Stout Beers, What is a stout beer, Best stout, American stout

Stout beers speaks to what is a stout beer, best stout and American stout.

Stout is made using roasted malt, barley and hops as well as water and yeast and are dark. They are known as stout or porter. These beers typically have a 7% or 8% alcohol by volume.

There are three main varieties of beers including Baltic porter, dry and imperial stout.

It was known as porter in the early 18th century as it was a popular dark beer with the river porters of London. It later became known as stout and the words have been intertwined since that time.

Stout beers were very popular in Great Britain but with the advent of pale ale its popularity decreased except in Ireland where the Guinness, Murphy’s and Beamish breweries grew in size. In fact they became the stout and porter suppliers of the world. Stout beers and porter was first understood to mean proud or brave but is now understood to mean strong.

In fact a stout beers are recognized as a strong beer. Stout is also considered a health drink by some which is used by diverse groups such as athletes and nursing mothers.

Types of Stout

Dry or Irish Stout

This stout is very dark or rich in colour and it often has a "toast" or coffee-like taste. The most famous example, Guinness, is from Ireland. The two other Irish dry stout breweries are Murphy's and Beamish. The alcoholic content and "dry" flavour of a dry or Irish stout are both characterised as light, although it varies from country to country.

Imperial Stout

These stout beers, also known as Russian imperial stout" is a strong dark beer or stout in the style that was first brewed in the 18th century by Thrale's brewery in London, England for export to the court of Catherine II of Russia. It is now known as Courage Imperial Russian stout and has an aclcohol by volume of as much as 10%. The higher alcohol content stopped the stout from freezing when in transport to Russia.

Baltic porter

A version of porter which is brewed in Denmark, Finland, Estonia, Latvia, Lithuania, Poland, Russia and Sweden. It has a higher alcohol content than ordinary porters.

Milk stout

The stout (also called sweet stout or cream stout) is a stout containing lactose, a sugar derived from milk. Because lactose is unfermentable by beer yeast, it adds sweetness, body, and calories to the finished beer. Milk stout was claimed to be nutritious, and was given to nursing mothers, along with other stouts, such as Guinness.

Oatmeal stout

Oatmeal stout is a stout with a proportion of oats, normally a maximum of 30%, added during the brewing process. Even though a larger proportion of oats in beer can lead to a bitter or astringent taste, during the medieval period in Europe, oats were a common ingredient in ale, and proportions up to 35% were standard. Because of the bitter taste there is very little oatmeal stout sold today.

Chocolate stout

Chocolate stout is a name brewers sometimes give to certain stouts having a noticeable dark chocolate flavour through the use of darker, more aromatic malt; particularly chocolate malt , a malt that has been roasted or kilned until it acquires a chocolate colour. Sometimes, as with Young's Double Chocolate Stout, and Rogue Brewery's Chocolate Stout, the beers are also brewed with a small amount of actual chocolate.

Coffee stout

Dark roasted malts, such as black patent malt (the darkest roast), can lend a bitter coffee flavour to dark beer. Some brewers like to emphasize the coffee flavour and add ground coffee. The alcohol by volume of these coffee flavoured stouts will vary from under 4% to over 8%.
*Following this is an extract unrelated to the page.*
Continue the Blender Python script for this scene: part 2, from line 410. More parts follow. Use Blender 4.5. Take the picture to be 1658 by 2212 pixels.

Most examples will be dry and bitter, though others add milk sugar to create a sweet stout which may then be given a name such as "Coffee & Cream Stout" or just "Coffee Cream Stout". Other flavours such as mint or chocolate may also be added in various combinations.

Oyster stout

Oysters have had a long association with stout. When stouts were emerging in the eighteenth century, oysters were a commonplace food often served in public houses and taverns. The first known use of oysters as part of the brewing process of stout was in 1929 in New Zealand, followed by the Hammerton Brewery in London, UK, in 1938. Several British brewers used oysters in stouts during the "nourishing stout" and "milk stout" period just after the Second World War.

Modern oyster stouts may be made with a handful of oysters in the barrel or, as with Marston's Oyster Stout, just use the name with the implication that the beer would be suitable for drinking with oysters.